Cette soi-disant “flétrissure intime” que l’on impose tacitement aux victimes, qui est l’un des (nombreux) carburants du tabou qui entoure les violences sexuelles, et empêche encore aujourd’hui beaucoup de personnes de dénoncer leurs bourreaux. En affichant cette stupéfiante maîtrise de soi, Gisèle Pelicot prouverait que sa valeur demeure intacte, ou tout du moins qu’elle a été restaurée, par sa seule force de caractère dans l’adversité…
51 hommes sont aujourd’hui sur le banc des accusés. Une trentaine n’ont pas pu être identifiés dans les insoutenables “archives” de Dominique Pelicot. Près de 90 hommes ont violé cette femme pendant qu’elle dormait, et c’est à elle qu’il incombe désormais de nous démontrer son honneur et son amour-propre, à chacune de ses apparitions publiques ?
La responsabilité médiatique et politique
Alors évidemment, la plupart des journalistes qui ont choisi ce terme ne l’ont probablement pas fait en pensant à mal, bien au contraire. Mais c’est la responsabilité des médias de ne pas relayer des expressions toutes faites, sans en mesurer la véritable portée sémantique et la violence symbolique.
Ajoutons à cela que notre président défendait encore il y a quelques mois dans une interview un comédien mis en examen pour viol, que 96% des personnes mises en cause dans des faits de violences sexuelles sont des hommes (source : Ministère de l’Intérieur) et que selon une estimation minimale, seulement 6% des personnes victimes d’un viol, d’une tentative de viol ou d’une agression sexuelle portent plainte (source : Ministère de l’Intérieur).
Alors si on veut absolument mettre la dignité au centre, allons-y ! Mais pour honorer le combat de Gisèle Pélicot, exigeons plutôt de la part de l’Etat, du législateur, et de la société dans son ensemble, d’être dignes !
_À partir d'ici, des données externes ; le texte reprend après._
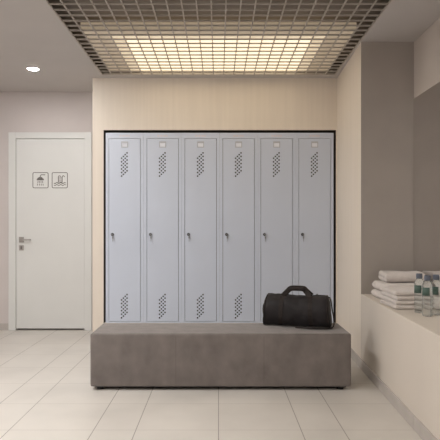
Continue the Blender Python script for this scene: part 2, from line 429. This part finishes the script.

Ne nous révoltons pas seulement le temps du procès, pour mieux nous réfugier ensuite dans une forme de résignation stérile sur la fatalité du mal. Ne nous contentons pas de revenir, sitôt les audiences terminées, à nos certitudes confortables sur la nature exceptionnelle de ce genre d’affaires, qui nierait l’évidence des rapports de domination sexistes et effacerait l’ordinaire de ces comportements prédateurs.
Regardons la réalité de ces violences essentiellement masculines bien en face, et leur caractère socialement construit. Enfin, réclamons que tout soit mis en œuvre pour les empêcher d’advenir, et apprendre à accueillir la parole des victimes.